Un esempio pratico? «Il segnale di tempo con le fibre lo mandiamo anche nei distretti finanziari. Gli inglesi lo fanno già con la City, dove le compravendite di azioni e titoli si giocano su una risoluzione temporale di millisecondi. Nel pianeta globalizzato e iperconnesso è risolutiva la sincronizzazione del flusso delle informazioni, grazie a orologi che «ticchettano» al miliardesimo di secondo».

CONTARE GLI ATOMI

Nella due giorni torinese, alla quale hanno partecipato i premi Nobel per la fisica David Wineland (2012) e William Phillips (1997), è stata affrontata anche la questione della riconsiderazione prossima del chilogrammo. Questa unità di misura di massa di platino-iridio, conservata a Sèvres presso l'Ufficio Internazionale dei pesi e delle misure, potrà essere riprodotta da ogni laboratorio nazionale, che realizzerà il proprio campione di chilo basandosi su parametri unici. La ridefinizione deriverà dal contare gli atomi contenuti in una sfera di silicio, utilizzando il numero di Avogrado. Ma c’è dell’altro.

Le frontiere della ricerca metrologica evolvono anche di pari passo con lo sviluppo delle nanotecnologie, i cui riflessi sono decisivi sulla produzione farmacologica. La metrologia della chimica, e della nanochimica, mira ai processi produttivi delle nanoparticelle. E per l'efficacia del farmaco, e soprattutto per evitare danni sull'essere umano, la dimensione delle nanoparticelle deve essere quanto più standardizzata.

L’ITALIA

L'avanguardia italiana nel settore emerge nell'elaborazione di sistemi per la sicurezza alimentare. Sono state sviluppate tecniche molte raffinate per la tracciabilità e la valutazione della qualità degli alimenti.
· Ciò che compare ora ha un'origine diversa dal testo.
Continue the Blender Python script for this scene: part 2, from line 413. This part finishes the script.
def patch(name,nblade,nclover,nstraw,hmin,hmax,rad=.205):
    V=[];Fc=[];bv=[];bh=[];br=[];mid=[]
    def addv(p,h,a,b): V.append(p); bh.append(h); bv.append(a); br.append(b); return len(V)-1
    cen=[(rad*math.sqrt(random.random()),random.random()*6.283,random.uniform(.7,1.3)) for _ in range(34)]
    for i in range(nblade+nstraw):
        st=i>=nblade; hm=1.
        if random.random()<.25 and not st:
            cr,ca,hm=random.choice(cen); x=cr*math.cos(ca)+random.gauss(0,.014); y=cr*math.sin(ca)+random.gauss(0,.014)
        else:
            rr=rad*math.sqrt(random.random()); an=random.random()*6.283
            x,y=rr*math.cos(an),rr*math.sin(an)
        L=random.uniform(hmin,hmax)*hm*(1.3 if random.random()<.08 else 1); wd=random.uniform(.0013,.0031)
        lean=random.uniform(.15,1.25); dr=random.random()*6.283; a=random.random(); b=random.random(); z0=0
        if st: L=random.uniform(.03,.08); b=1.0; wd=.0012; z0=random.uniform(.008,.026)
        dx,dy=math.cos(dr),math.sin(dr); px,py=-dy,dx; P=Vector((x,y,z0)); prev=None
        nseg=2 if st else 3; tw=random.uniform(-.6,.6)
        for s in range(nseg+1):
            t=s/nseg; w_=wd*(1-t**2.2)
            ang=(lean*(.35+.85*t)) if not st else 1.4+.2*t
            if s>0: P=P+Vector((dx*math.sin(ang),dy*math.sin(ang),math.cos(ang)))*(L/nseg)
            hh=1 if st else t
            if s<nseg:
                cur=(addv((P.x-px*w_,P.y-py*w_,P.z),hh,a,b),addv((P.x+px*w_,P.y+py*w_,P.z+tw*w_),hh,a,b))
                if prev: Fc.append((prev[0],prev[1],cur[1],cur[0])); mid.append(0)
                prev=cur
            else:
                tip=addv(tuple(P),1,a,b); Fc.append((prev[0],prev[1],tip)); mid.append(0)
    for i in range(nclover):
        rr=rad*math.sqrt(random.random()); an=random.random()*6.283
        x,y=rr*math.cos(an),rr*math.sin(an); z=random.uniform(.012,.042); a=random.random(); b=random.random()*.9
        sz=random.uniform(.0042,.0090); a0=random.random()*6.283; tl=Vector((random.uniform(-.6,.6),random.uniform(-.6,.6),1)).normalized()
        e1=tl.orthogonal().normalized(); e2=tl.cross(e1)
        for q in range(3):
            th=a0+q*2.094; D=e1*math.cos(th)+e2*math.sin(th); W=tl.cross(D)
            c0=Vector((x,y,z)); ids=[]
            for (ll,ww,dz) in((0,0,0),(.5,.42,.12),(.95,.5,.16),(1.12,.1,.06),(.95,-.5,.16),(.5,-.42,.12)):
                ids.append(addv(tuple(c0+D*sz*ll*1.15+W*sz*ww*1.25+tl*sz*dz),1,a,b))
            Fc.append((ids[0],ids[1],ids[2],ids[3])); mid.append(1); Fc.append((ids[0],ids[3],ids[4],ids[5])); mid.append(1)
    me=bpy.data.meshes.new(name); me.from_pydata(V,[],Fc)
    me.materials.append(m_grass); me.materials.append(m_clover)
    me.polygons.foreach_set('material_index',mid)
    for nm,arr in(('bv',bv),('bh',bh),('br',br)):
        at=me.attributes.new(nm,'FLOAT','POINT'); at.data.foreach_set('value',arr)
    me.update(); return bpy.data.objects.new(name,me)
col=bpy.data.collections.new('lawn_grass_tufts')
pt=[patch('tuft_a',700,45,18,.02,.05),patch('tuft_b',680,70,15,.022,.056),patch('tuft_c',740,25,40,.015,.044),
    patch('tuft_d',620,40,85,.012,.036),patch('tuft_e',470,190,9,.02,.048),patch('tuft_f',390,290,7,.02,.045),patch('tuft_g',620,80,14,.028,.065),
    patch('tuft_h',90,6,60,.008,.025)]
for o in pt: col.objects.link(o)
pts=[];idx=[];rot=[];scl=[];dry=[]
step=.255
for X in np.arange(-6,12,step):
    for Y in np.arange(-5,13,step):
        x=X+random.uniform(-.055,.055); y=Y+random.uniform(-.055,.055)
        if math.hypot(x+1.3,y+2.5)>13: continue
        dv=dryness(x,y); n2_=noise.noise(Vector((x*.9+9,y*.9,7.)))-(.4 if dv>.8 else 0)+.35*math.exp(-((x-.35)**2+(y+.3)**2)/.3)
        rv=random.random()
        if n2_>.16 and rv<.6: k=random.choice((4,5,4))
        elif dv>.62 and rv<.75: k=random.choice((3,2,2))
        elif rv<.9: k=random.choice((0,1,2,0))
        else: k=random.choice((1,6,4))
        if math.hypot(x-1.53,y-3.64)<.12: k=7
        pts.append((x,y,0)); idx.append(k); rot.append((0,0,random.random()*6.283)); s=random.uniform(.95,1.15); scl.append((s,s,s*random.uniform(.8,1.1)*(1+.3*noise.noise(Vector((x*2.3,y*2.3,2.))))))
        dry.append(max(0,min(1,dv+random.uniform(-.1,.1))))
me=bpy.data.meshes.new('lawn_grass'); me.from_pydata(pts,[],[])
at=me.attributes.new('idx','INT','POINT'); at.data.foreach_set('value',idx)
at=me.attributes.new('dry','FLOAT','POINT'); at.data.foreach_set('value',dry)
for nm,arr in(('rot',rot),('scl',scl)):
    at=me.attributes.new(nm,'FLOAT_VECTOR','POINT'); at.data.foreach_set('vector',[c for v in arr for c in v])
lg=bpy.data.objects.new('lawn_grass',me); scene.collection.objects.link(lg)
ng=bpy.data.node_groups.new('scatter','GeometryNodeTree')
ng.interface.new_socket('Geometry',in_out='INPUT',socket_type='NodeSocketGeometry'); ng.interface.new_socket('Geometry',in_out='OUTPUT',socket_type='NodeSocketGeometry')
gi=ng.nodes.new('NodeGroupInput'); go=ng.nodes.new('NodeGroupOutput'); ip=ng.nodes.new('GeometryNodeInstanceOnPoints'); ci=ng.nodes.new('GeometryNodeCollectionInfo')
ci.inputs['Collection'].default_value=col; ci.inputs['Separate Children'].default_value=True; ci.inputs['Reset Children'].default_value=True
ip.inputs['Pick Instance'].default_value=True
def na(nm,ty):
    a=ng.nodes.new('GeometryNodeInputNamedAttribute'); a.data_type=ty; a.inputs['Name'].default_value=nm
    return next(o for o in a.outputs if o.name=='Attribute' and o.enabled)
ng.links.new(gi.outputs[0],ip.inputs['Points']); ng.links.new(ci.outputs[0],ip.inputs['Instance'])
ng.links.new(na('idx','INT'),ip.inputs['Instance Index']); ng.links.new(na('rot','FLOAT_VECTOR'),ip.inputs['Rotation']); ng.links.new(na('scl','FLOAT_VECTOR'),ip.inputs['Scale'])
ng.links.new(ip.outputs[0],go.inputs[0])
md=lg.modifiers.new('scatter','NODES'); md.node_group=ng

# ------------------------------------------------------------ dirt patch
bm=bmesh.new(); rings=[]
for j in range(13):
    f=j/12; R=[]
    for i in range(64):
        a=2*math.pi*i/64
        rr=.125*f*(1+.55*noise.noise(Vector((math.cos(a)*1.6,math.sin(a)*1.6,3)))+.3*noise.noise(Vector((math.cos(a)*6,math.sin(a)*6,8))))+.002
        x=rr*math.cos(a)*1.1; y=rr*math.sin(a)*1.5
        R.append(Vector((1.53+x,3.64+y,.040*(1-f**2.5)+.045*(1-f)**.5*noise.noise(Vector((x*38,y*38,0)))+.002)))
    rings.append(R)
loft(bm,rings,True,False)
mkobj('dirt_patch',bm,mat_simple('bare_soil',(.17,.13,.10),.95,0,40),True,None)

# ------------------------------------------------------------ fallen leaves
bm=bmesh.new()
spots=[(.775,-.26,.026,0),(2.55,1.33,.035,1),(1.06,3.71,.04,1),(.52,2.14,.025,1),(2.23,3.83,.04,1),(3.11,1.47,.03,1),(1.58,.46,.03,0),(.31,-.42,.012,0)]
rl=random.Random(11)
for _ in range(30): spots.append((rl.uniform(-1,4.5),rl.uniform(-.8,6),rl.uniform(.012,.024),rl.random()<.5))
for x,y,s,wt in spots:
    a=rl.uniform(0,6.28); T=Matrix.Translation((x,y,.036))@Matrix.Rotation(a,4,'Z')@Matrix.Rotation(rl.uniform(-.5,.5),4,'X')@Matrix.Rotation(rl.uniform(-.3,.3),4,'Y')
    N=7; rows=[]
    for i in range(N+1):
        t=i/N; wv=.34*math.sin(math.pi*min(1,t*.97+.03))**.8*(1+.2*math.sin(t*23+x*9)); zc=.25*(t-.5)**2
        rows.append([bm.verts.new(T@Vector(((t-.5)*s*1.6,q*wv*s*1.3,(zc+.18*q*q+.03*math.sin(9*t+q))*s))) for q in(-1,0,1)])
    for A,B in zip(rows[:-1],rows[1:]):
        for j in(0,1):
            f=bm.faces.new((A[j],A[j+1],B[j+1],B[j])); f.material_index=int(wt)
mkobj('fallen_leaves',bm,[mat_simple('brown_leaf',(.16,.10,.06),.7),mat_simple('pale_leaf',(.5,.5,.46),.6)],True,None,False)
L'Ue ha di recente approvato un programma Inrim per la misurazione dell'umidità nei cibi. La quantità di quest'ultima incide fortemente sul grado nutritivo e la digeribilità del prodotto.
«La metrologia è una scienza lenta. La nostra rivoluzione consiste nello spingerci fino all'esattezza massima dei campioni noti del tempo, della lunghezza e delle altre unità fondamentali. Misurare significa conoscere. E gli standard assoluti innovativi, che validiamo, saranno riferimento indispensabile per l'organizzazione del mondo e la produttività», conclude Inguscio.